Data provided —
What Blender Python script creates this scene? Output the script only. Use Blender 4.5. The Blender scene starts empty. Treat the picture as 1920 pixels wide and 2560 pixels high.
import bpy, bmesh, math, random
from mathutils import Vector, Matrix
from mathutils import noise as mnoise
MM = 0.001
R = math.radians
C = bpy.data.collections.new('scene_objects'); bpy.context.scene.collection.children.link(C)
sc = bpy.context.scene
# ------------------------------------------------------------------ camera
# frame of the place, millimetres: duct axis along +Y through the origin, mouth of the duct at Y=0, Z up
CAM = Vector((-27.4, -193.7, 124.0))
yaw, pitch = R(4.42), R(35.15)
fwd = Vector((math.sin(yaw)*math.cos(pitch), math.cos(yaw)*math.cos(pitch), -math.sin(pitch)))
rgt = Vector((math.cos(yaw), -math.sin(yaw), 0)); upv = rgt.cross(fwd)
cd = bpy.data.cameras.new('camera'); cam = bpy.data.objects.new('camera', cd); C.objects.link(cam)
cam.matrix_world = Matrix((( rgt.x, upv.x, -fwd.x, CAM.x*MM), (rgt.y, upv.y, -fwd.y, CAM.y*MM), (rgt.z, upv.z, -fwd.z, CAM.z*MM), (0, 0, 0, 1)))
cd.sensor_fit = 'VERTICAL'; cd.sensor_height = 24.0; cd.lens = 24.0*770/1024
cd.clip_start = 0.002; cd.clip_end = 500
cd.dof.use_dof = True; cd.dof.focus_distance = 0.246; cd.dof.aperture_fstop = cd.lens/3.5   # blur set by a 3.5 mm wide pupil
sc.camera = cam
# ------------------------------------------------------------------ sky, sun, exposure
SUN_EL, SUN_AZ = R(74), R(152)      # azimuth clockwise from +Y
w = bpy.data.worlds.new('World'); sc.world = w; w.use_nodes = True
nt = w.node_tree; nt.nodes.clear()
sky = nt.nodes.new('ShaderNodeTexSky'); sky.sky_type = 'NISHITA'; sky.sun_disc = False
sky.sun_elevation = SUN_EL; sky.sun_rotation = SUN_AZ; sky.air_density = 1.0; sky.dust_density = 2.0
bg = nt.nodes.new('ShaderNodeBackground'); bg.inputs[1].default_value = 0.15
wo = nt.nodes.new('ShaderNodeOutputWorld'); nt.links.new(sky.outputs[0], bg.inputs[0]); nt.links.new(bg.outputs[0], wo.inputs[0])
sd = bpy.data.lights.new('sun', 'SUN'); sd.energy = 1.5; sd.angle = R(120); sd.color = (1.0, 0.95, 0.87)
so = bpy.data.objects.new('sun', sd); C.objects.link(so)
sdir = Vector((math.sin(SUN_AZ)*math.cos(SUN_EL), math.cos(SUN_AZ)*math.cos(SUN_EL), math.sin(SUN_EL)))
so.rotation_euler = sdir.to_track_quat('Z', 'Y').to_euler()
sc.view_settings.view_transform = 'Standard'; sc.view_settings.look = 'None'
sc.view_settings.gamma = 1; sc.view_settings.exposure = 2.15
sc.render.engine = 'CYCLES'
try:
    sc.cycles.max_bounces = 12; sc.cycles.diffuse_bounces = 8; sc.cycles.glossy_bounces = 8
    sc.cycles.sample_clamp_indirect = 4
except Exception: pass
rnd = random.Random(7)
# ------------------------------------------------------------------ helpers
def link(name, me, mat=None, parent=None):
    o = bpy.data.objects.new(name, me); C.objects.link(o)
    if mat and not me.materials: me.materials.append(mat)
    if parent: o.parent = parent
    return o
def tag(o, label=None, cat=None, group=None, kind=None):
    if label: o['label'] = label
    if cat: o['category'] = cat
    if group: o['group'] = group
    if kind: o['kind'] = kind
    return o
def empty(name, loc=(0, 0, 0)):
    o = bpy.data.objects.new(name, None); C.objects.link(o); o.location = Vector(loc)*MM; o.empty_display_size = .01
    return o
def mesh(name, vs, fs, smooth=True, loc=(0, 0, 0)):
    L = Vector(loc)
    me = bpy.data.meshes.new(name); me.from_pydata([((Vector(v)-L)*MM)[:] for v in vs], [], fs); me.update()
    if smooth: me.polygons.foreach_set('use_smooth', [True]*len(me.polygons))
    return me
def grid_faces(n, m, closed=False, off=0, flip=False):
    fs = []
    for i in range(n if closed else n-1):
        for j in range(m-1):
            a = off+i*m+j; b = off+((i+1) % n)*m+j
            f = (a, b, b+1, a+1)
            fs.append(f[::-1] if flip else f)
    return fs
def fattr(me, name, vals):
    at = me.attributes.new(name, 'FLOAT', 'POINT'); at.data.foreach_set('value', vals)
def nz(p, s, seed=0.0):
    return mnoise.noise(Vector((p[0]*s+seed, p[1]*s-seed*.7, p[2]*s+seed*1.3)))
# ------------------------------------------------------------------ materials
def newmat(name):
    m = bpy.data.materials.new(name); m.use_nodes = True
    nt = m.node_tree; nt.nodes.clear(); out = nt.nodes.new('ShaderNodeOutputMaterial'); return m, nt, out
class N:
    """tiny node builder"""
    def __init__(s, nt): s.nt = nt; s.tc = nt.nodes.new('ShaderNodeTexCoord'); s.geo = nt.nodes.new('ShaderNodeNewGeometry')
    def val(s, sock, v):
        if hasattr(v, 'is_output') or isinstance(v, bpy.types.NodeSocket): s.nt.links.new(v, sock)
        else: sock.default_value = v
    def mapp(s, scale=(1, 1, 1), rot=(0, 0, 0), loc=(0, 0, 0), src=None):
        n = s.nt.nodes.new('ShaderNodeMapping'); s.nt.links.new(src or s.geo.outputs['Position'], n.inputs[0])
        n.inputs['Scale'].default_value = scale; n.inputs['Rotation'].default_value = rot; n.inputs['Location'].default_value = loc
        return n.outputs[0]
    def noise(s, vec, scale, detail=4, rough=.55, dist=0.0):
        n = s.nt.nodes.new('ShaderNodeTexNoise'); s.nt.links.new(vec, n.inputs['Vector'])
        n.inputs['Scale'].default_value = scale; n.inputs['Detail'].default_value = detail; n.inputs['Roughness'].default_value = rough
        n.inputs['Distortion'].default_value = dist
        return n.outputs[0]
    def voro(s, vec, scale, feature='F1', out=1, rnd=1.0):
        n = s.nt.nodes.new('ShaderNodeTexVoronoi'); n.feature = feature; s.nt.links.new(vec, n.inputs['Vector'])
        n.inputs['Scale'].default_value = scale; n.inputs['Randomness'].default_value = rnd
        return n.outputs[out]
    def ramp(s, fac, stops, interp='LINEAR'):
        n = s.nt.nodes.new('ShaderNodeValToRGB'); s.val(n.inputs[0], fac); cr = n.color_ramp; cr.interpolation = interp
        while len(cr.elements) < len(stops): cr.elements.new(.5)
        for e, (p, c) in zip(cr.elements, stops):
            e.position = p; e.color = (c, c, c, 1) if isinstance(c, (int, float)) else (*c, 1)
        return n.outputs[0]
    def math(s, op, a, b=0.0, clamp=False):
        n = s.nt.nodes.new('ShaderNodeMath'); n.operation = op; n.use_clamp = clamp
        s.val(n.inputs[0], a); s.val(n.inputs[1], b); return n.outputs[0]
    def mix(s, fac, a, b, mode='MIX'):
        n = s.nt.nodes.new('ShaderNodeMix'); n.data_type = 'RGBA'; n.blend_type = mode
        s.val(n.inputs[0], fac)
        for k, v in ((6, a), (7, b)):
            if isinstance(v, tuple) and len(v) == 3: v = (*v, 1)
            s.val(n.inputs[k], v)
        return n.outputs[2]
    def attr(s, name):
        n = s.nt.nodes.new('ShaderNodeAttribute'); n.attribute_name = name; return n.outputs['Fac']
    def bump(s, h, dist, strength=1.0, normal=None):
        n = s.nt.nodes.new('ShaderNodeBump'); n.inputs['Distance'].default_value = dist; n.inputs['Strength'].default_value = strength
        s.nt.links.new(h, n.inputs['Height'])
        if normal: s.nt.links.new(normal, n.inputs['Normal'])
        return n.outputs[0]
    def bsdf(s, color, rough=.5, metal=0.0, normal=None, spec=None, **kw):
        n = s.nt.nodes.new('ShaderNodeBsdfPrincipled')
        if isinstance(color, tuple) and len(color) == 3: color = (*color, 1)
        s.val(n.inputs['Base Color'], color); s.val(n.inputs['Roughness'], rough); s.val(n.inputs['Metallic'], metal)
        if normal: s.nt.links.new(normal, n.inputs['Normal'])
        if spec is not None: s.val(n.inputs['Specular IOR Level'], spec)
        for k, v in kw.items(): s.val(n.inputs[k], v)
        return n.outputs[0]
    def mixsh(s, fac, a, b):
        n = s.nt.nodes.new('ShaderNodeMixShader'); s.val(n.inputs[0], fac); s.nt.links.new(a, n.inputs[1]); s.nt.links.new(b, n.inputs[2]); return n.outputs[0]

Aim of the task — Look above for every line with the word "scene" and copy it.

Final answer —
What Blender Python script creates this scene? Output the script only. Use Blender 4.5. The Blender scene starts empty. Treat the picture as 1920 pixels wide and 2560 pixels high.
C = bpy.data.collections.new('scene_objects'); bpy.context.scene.collection.children.link(C)
sc = bpy.context.scene